At approximately 2:00 p. m. on that day, Mrs. Florence O'Quinn was robbed in her service station by two black males brandishing a pistol. She could not identify her assailants, but she did testify that after the robbery she peered out the door to the service station and saw the two men go down the road, around the corner to a waiting car. Ronald Fulmore testified at trial that he and Willie D. Mitchell were the two men who had entered the service station and robbed Mrs. O'Quinn. He also testified that *641 appellant was driving the get-away car.
Fulmore also testified that earlier in the day, approximately one hour before the robbery, the three men had driven to Mrs. O'Quinn's service station and appellant had gone inside to inquire about the whereabouts of "Georgia boy." Mrs. O'Quinn testified that earlier in the day a black male driving a two-tone car had been in her service station asking about "Georgia boy." She could not, however, identify appellant as that man.

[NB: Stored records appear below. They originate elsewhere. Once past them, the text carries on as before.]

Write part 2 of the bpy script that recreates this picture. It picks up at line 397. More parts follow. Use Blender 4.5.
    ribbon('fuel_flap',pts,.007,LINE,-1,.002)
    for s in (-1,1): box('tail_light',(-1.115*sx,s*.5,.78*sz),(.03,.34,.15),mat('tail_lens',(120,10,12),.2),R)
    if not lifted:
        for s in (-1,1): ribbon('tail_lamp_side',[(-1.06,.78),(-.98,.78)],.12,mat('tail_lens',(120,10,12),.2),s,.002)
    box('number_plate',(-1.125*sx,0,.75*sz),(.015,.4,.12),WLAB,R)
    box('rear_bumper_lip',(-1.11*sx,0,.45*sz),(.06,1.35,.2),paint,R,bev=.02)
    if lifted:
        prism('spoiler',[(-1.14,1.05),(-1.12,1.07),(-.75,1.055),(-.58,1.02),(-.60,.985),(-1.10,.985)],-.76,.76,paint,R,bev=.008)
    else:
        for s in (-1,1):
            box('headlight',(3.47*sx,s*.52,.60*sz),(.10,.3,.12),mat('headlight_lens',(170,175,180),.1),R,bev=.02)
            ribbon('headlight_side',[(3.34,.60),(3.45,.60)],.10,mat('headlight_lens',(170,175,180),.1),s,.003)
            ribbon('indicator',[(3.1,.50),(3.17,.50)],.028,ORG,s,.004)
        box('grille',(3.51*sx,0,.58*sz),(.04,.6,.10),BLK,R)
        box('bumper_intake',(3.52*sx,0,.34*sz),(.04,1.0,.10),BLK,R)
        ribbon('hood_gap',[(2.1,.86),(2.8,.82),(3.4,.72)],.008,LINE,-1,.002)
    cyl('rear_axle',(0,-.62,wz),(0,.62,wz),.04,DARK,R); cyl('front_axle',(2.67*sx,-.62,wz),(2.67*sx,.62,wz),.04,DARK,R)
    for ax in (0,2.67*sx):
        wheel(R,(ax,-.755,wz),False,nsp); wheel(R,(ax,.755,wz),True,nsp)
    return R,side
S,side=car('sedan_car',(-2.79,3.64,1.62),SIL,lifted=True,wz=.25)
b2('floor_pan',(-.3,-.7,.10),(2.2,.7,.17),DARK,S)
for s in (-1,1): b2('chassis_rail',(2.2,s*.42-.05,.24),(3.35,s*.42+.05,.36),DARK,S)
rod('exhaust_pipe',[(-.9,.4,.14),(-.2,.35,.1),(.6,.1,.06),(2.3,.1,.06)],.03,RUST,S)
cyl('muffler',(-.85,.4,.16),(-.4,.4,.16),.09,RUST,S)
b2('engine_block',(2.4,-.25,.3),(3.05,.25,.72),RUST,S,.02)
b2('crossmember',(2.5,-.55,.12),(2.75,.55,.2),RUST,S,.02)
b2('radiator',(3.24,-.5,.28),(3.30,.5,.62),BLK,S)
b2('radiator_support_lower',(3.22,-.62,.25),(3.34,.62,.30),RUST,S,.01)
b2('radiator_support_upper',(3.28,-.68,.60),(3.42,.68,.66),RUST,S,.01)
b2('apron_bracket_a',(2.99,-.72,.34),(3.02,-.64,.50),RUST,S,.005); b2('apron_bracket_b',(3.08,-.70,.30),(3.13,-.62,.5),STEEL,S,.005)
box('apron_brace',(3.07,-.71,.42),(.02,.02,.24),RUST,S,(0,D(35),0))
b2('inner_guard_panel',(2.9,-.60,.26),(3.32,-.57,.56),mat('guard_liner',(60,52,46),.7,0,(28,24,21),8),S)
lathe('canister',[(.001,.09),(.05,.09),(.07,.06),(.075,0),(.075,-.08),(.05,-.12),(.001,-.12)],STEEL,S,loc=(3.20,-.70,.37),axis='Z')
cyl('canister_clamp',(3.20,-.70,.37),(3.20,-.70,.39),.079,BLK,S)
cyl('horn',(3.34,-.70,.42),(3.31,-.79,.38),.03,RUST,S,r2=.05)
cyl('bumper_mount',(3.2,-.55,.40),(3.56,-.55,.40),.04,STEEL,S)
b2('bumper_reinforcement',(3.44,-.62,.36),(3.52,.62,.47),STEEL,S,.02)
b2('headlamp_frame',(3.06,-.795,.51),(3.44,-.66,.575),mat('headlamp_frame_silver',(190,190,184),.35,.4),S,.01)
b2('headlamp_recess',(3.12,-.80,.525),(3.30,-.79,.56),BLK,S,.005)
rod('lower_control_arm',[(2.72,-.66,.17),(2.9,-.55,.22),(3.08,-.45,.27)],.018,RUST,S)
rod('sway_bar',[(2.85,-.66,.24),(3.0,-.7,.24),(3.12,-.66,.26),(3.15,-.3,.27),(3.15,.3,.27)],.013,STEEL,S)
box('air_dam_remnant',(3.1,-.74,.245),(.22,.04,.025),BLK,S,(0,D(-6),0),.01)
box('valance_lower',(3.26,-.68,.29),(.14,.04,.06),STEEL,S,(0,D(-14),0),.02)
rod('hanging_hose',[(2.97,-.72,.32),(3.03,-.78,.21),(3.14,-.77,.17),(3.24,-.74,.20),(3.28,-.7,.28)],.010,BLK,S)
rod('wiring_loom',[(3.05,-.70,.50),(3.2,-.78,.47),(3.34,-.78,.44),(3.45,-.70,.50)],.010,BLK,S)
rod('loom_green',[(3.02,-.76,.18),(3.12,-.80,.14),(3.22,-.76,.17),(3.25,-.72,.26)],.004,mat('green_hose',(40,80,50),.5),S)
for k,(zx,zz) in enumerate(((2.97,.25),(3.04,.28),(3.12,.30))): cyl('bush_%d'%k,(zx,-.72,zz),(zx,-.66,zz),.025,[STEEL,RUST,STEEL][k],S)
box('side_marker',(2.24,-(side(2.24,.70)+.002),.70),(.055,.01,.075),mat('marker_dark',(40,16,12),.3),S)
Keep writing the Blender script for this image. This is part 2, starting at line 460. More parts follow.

Wayne County Deputy Sheriff, Joseph Westbrook, testified that he observed a two-tone Buick Electra with three black males near the location of the robbery shortly after the robbery occurred. He later recalled that he had seen appellant driving that particular car on previous occasions.
Appling County Sheriff J. R. Carter, who was the investigating officer, observed two sets of footprints leading from the service station to a point down the road about one hundred yards away where an automobile had been parked. Photographs taken of the tire tracks matched photographs taken of the tires on appellant's automobile (the tread on the outer edge of the right rear tire on appellant's car had been worn down, as had the right rear tire on the car parked near the scene of the crime).
Appellant testified in his own behalf that he had loaned his car to Fulmore and Mitchell between approximately 12:00 noon and 2:15 p. m. that day. Appellant admitted having passed a deputy sheriff in his car that afternoon, but he testified that his wife and child were in the car with him at that time.
It is the law in Georgia that the testimony of an accomplice used to convict the accused of a crime must be supported by independent corroborating evidence as to the identity and participation of the accused tending to connect him to the crime or leading to the inference that he is guilty. Code Ann. § 38-121 (5742; 1017 P.C.). See, e.g., Birt v. State, 236 Ga. 815 (225 SE2d 248) (1976); West v. State, 232 Ga. 861 (209 SE2d 195) (1974); Allen v. State, 215 Ga. 455 (111 SE2d 70) (1959). However, the corroborating evidence need not of itself be sufficient to *642 warrant a conviction of the crime charged.
"Slight evidence from an extraneous source identifying the accused as a participant in the criminal act will be sufficient corroboration of the accomplice to support a verdict. Evans v. State, 78 Ga. 351; Roberts v. State, 55 Ga. 220. The sufficiency of the corroboration of the testimony of the accomplice to produce conviction of the defendant's guilt is peculiarly a matter for the jury to determine. If the verdict is founded on slight evidence of corroboration connecting the defendant with the crime, it cannot be said, as a matter of law, that the verdict is contrary to the evidence. Chapman v. State, 109 Ga. 165." Brown v. State, 232 Ga. 838, 840 (209 SE2d 180) (1974).
"The conduct of a defendant before, during the time of, and after the commission of a crime, may be considered by the jury in establishing his intention and his participation, to determine whether or not such intention and conduct were sufficient corroboration of the testimony of an accomplice to sustain a conviction. This may be done by circumstantial as well as by direct evidence." Williams v. State, 222 Ga. 208, 220 (149 SE2d 449) (1966). However, the corroborating evidence must do more than cast on the defendant a grave suspicion of guilt. Allen v. State, supra.
Under the Georgia case law, appellant's conviction must be affirmed. The independent evidence introduced at trial sufficiently corroborated the accomplice's testimony to authorize the jury's verdict of guilty.
Judgment affirmed. Nichols, C. J., Undercofler, P. J., Jordan, Hall and Hill, JJ., concur.